:: Records for this task

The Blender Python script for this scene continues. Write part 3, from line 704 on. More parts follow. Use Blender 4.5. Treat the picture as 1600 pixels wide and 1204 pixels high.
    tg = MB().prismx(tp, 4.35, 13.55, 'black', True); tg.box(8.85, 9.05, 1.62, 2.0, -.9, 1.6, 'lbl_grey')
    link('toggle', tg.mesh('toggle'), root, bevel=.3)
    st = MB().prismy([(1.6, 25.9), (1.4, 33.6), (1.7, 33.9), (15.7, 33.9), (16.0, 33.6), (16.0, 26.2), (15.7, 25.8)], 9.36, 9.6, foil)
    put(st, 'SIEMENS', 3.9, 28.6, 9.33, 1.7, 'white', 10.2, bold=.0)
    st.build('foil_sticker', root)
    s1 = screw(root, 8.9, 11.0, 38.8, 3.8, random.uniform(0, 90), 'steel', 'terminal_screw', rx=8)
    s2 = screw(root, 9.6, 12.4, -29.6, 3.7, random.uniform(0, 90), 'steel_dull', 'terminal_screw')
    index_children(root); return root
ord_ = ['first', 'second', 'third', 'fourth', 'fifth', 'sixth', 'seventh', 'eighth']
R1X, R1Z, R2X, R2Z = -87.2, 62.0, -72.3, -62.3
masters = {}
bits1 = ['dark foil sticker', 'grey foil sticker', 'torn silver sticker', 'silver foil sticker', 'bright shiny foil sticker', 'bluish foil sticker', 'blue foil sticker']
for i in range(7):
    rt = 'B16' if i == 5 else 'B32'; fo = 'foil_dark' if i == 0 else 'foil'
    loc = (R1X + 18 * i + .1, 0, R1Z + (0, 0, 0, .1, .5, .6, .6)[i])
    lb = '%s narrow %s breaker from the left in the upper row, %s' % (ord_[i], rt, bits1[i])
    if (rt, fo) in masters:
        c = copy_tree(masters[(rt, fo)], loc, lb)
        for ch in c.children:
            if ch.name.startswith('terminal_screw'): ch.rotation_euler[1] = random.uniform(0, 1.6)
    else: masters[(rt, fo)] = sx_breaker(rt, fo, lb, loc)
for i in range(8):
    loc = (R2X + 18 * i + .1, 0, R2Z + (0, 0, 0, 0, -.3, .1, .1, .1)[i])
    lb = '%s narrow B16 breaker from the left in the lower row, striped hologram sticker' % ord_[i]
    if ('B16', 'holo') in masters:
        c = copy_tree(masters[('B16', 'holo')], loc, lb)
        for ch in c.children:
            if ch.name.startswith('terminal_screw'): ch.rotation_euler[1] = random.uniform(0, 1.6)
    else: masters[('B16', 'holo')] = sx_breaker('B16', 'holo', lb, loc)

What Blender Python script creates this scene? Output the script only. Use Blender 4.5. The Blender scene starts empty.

::::

* Task brief
Keep only those lines of the records that hold "script", and return them.

* Worked answer
The Blender Python script for this scene continues. Write part 3, from line 704 on. More parts follow. Use Blender 4.5. Treat the picture as 1600 pixels wide and 1204 pixels high.
What Blender Python script creates this scene? Output the script only. Use Blender 4.5. The Blender scene starts empty.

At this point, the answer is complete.